Never once in a lesson have I heard even the slightest tone of outrage or upset when reading aloud how mx + c people die when badly built factories collapse because we wanted our trainers cheaper and so the MNC (look, I'm learning and repeating!) cut down on the building structure.
It is remarkable that people nowadays need things to be presented to them with an obvious slant and bias for people to actually think about and/or/perhaps/ifyou'relucky have an opinion about any of it. In fact, it is an indicator of the dangerous level of reliance and ineptitude that our generation possesses.

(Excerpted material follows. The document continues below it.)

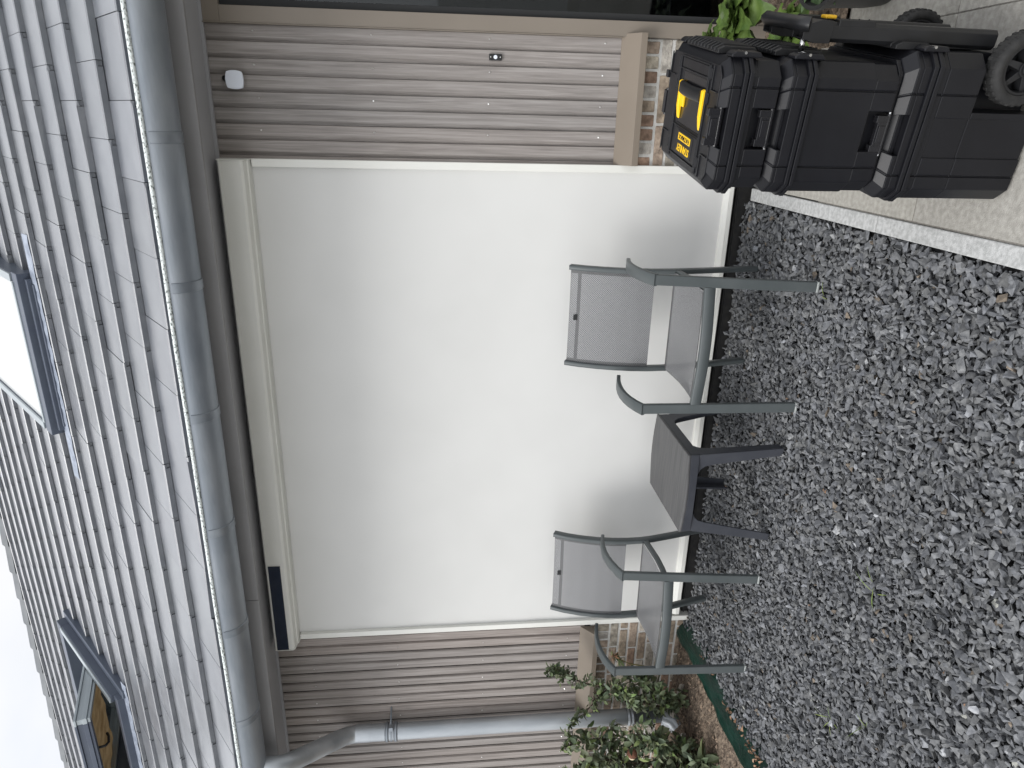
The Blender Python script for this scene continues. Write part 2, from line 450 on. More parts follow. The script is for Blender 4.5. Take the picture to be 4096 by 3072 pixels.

Furthermore, our fuse is burning down.
I saw the film "Interstellar" a while back, and one scene really stuck with me. We're talking a few generations into the future. Land is infertile. Most people have died. Humanity has only a few years, winds of dust and corn, left. The protagonist (a father) has a meeting with the headmistress in a "careers guidance"-like meeting. He talks of his daughter wanting to be an engineer. The headmistress replies that the world doesn't need any more engineers. It needs farmers.
And indeed, how many more bankers/marketers/programmers/yoga teachers/film directors does the world need. And how many can it support? "Education" is held up as the redeeming path of all evils of humanity. I want to finish by questioning this.
In my History GCSE (the best one. Seriously.), I read a letter by a Holocaust survivor, addressing the UN. Begging. Begging for education to be given a moral compass. For the engineers made bombs, the chemists made extermination gas, the politicians condemned millions to death and the people allowed it all.
The survivor asked what the point of education is if it doesn't make the world a better place.